Dimitri Fontaine wrote:
> Le 15 juil. 09 à 23:03, Heikki Linnakangas a écrit :
>> 2. The primary should have no business reading back from the archive.
>> The standby can read from the archive, as it can today.
>
> Sorry to insist, but I'm not sold on your consensus here, yet:
> http://archives.postgresql.org/pgsql-hackers/2009-07/msg00486.php
>
> There's a true need for the solution to be simple to install, and
> providing a side channel for the standby to go read the archives itself
> isn't it.
I think a better way to address that need is to provide a built-in
mechanism for the standby to request a base backup and have it sent over
the wire. That makes the initial setup very easy.
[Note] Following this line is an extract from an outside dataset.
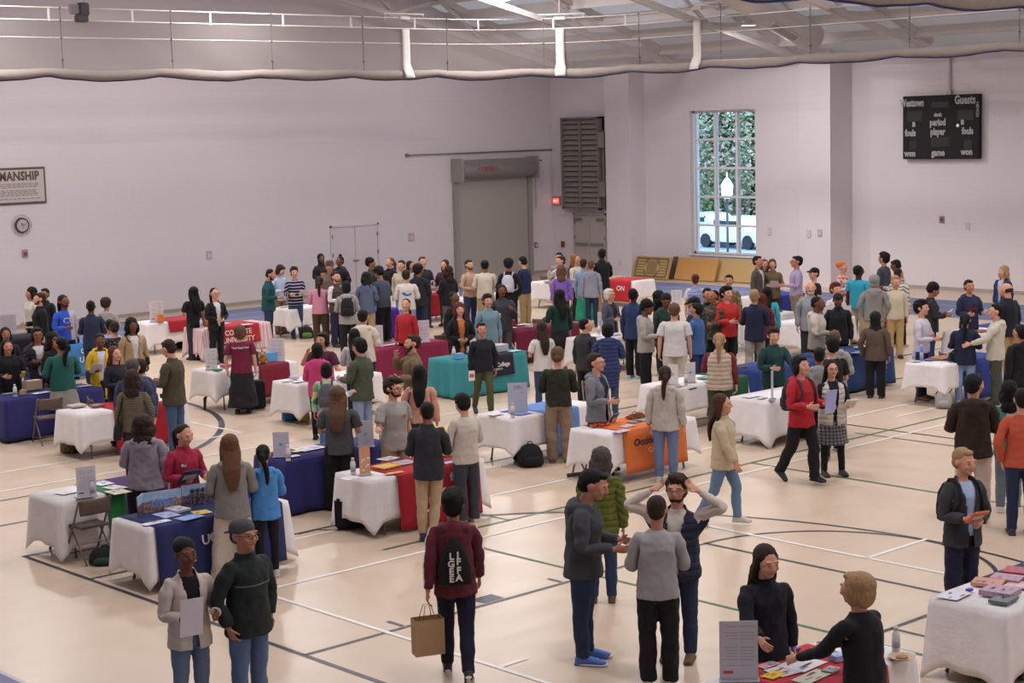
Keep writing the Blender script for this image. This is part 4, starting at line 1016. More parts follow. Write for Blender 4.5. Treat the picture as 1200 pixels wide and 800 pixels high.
# louvred shutter box beside the exit doors
ya, z1 = onR(657, 138, XD - .3); yb, z0 = onR(703, 246, XD - .3)
t = empty('air_louver', (XD, (ya + yb) / 2, (z0 + z1) / 2), 0, 'large dark grey louvred shutter high on the wall above the exit doors', 'louver'); hw = (ya - yb) / 2; hh = (z1 - z0) / 2
LV = plain('8f8781', .6, .1, name='louver_metal')
bm = bmesh.new()
for a in (-hw, -.03, hw - .06): box(bm, -.34, 0, a, a + .06, -hh, hh)
for z in (-hh, hh - .06): box(bm, -.34, 0, -hw, hw, z, z + .06)
box(bm, -.1, -.02, -hw, hw, -hh, hh); flat('frame', bm, GRD, t)
bm = bmesh.new()
for i in range(17):
    z = -hh + .08 + i * (2 * hh - .12) / 17
    for a, b in ((-hw + .06, -.03), (.03, hw - .06)): obox(bm, (-.24, (a + b) / 2, z + .07), ((0, 1, 0), (.55, 0, .83), (.83, 0, -.55)), ((b - a) / 2, .085, .006))
flat('blades', bm, LV, t)
for z in (hh * .5, -hh * .55): bm = bmesh.new(); box(bm, -.36, -.1, -hw - .3, -hw - .02, z - .26, z + .26, .01); flat('actuator_box', bm, plain('8b8581', .45, .3), t)
bm = bmesh.new(); tube(bm, [(-.2, -hw - .12, hh * .7), (-.2, -hw - .12, -hh)], .05, 8); mesh_obj('linkage', bm, GRD, t)
# scoreboard
ya, z1 = onR(1058, 113, XS - .2); yb, z0 = onR(1147, 186, XS - .2); sw = ya - yb; sh = z1 - z0
t = empty('scoreboard', (XS, (ya + yb) / 2, (z0 + z1) / 2), 0, 'black basketball scoreboard with white lettering on the right wall', 'scoreboard'); BK = plain('0e0c10', .8, name='black_panel')
bm = bmesh.new(); box(bm, -.2, -.05, -sw / 2, sw / 2, -sh / 2, sh / 2, .01); flat('cabinet', bm, BK, t)
bm = bmesh.new()
for y in (-sw * .3, sw * .3): [box(bm, -.06, 0, y - .05, y + .05, z - .05, z + .05) for z in (-sh * .3, sh * .3)]
flat('wall_bracket', bm, GRD, t)
for y, z, w_, h_ in ((.34, .18, .2, .16), (-.33, .18, .2, .16), (0, .35, .22, .09), (.36, -.28, .1, .14), (-.36, -.28, .1, .14), (0, -.23, .24, .15)): bm = bmesh.new(); box(bm, -.204, -.2, (y - w_ / 2) * sw, (y + w_ / 2) * sw, (z - h_ / 2) * sh, (z + h_ / 2) * sh); flat('digit_window', bm, plain('1c1013', .5), t)
LT = plain('a9a4a4', .6, name='sign_letters')
for s, px, py, sz, st in (('Westtown', 1069, 121, .30, .62), ('Guests', 1131, 117, .34, .72), ('clock', 1099, 134.5, .13, .9), ('period', 1099, 143.5, .28, .72), ('player', 1099, 154.5, .28, .72), ('fouls', 1067, 156, .27, .72), ('fouls', 1134, 153.5, .27, .72), ('won', 1066.5, 180, .25, .85), ('game', 1099.5, 179, .27, .78), ('won', 1133, 178, .25, .85), ('B', 1071, 146, .18, 1), ('B', 1128, 143.5, .18, 1)):
    y, z = onR(px, py, XS - .2); text('lettering', s, sz, LT, (-.207, y - t.location.y, z - t.location.z), RR, UP, t, .012, st)
y, z = onR(1145.5, 128, XS - .2); text('maker_name', 'NEVCO', .13, LT, (-.207, y - t.location.y, z - t.location.z), (0, 0, -1), (0, -1, 0), t, .003)
y, z = onR(1122.5, 147, XS - .2); bm = bmesh.new(); ell(bm, (-.21, y - t.location.y, z - t.location.z), (.012, .05, .05), 12); mesh_obj('possession_lamp', bm, plain('d8d2cf', .4, emit=.3), t)
y, z = onR(1113.5, 100, XS - .05); bm = bmesh.new(); tube(bm, [(-.06, y - t.location.y, sh / 2 - .02), (-.06, y - t.location.y, 3.0)], .035, 8); box(bm, -.14, 0, y - t.location.y - .07, y - t.location.y + .07, sh / 2, sh / 2 + .12); mesh_obj('conduit', bm, plain('b3a9a6', .5, .2), t, False)
# window
WF = plain('e4e0e0', .4, name='window_frame'); t = empty('window_1', (XW, (wy[0] + wy[1]) / 2, (wz[0] + wz[1]) / 2), 0); t['kind'] = 'structure'; hw = (wy[1] - wy[0]) / 2; hh = (wz[1] - wz[0]) / 2
bm = bmesh.new()
for a, b in ((-hw, -hw + .07), (hw - .07, hw)): box(bm, .16, .34, a, b, -hh, hh)
for a, b in ((-hh, -hh + .07), (hh - .07, hh)): box(bm, .16, .34, -hw, hw, a, b)
flat('window_frame', bm, WF, t)
for k in (1, 2): y = -hw + 2 * hw * k / 3; bm = bmesh.new(); box(bm, .18, .32, y - .045, y + .045, -hh, hh); flat('mullion', bm, WF, t)
for k in (1, 2, 3, 4): z = -hh + 2 * hh * k / 5; bm = bmesh.new(); box(bm, .2, .30, -hw, hw, z - .035, z + .035); flat('glazing_bar', bm, WF, t)
bm = bmesh.new(); box(bm, -.06, .2, -hw - .05, hw + .05, -hh - .06, -hh, .01); flat('window_sill', bm, WF, t)
g = NT('glass'); g.b.inputs['Base Color'].default_value = (.9, .95, 1, 1); g.b.inputs['Roughness'].default_value = 0.02; g.b.inputs['Transmission Weight'].default_value = 1; g.b.inputs['IOR'].default_value = 1.0; g.b.inputs['Specular IOR Level'].default_value = .3
bm = bmesh.new(); box(bm, .245, .25, -hw, hw, -hh, hh); flat('pane', bm, g.m, t)
# boards leaning against the right wall under the window
def board(pxa, pxb, pytop, pybot, col, label, pat=False, dx=0.):
    w = G((pxa + pxb) / 2, pybot); xb_ = float(w[0]); xb_ = min(xb_, XW - .35 - dx)
    ya = float(on(pxa, (pytop + pybot) / 2, 0, xb_)[1]); yb = float(on(pxb, (pytop + pybot) / 2, 0, xb_)[1]); h_ = float(on((pxa + pxb) / 2, pytop, 0, xb_ + .2)[2])
    t = empty('leaning_board', (xb_, (ya + yb) / 2, 0), 0, label, 'board'); W_ = (ya - yb) / 2; k = Vector((.25, 0, h_)).normalized(); n_ = Vector((-k.z, 0, k.x)); L_ = math.hypot(.25, h_)
    bm = bmesh.new(); obox(bm, k * L_ / 2 + n_ * .04, ((0, 1, 0), k, n_), (W_, L_ / 2, .035), .006); flat('panel', bm, plain(col, .55, name='board'), t)
    if pat:
        D = plain('6f6048', .6)
        def bar(y0, z0_, y1, z1_, r=.022):
            a = Vector((0, y0 * W_, 0)) + k * z0_ * L_ + n_ * .078; b = Vector((0, y1 * W_, 0)) + k * z1_ * L_ + n_ * .078; d = (b - a).normalized(); obox(bm, (a + b) / 2, (d, n_, d.cross(n_)), ((b - a).length / 2, .006, r))
        bm = bmesh.new()
        for q in ((-.88, .1, .88, .1), (-.88, .9, .88, .9), (-.88, .1, -.88, .9), (.88, .1, .88, .9)): bar(*q, .03)
        for s in (-1, 1):
            for z in (.25, .38, .5, .62, .75): bar(s * .82, z, s * .42, z, .012)
            bar(s * .42, .25, s * .2, .12); bar(s * .42, .75, s * .2, .88); bar(s * .42, .38, s * .3, .25); bar(s * .42, .62, s * .3, .75)
        flat('moulding', bm, D, t)
        bm = bmesh.new(); obox(bm, k * L_ / 2 + n_ * .08, ((0, 1, 0), k, n_), (W_ * .26, L_ * .3, .008), .004); flat('centre_panel', bm, plain('8a7350', .6), t)
board(742, 783, 301, 327, 'b8965c', 'tan board with dark moulded pattern leaning left of the others', True)
board(785, 790, 301, 327, '5d5044', 'narrow dark strip added as the shaded gap between patterned and plain boards', False)  # no real board: added dark strip stands in for shade in the gap
board(791, 838, 303, 329, 'c08e50', 'orange-tan plain board leaning against the wall below the window')
board(840, 892, 305, 331, 'bb9a68', 'pale tan plain board leaning right, behind the man in red')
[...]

> Furthermore, the counter-argument against having the primary
> able to send data from the archives to some standby is that it should
> still work when primary's dead, but as this is only done in the setup
> phase, I don't see that being able to continue preparing a not-yet-ready
> standby against a dead primary is buying us anything.
The situation arises also when the standby falls badly behind. A simple
solution to that is to add a switch in the master to specify "always
keep X MB of WAL in pg_xlog". The standby will then still find it in
pg_xlog, making it harder for a standby to fall so much behind that it
can't find the WAL it needs in the primary anymore. Tom suggested that
we can just give up and re-sync with a new base backup, but that really
requires built-in base backup capability, and is only practical for
small databases.
I think we should definitely have both those features, but it's not
urgent. The replication works without them, although requires that you
set up traditional archiving as well.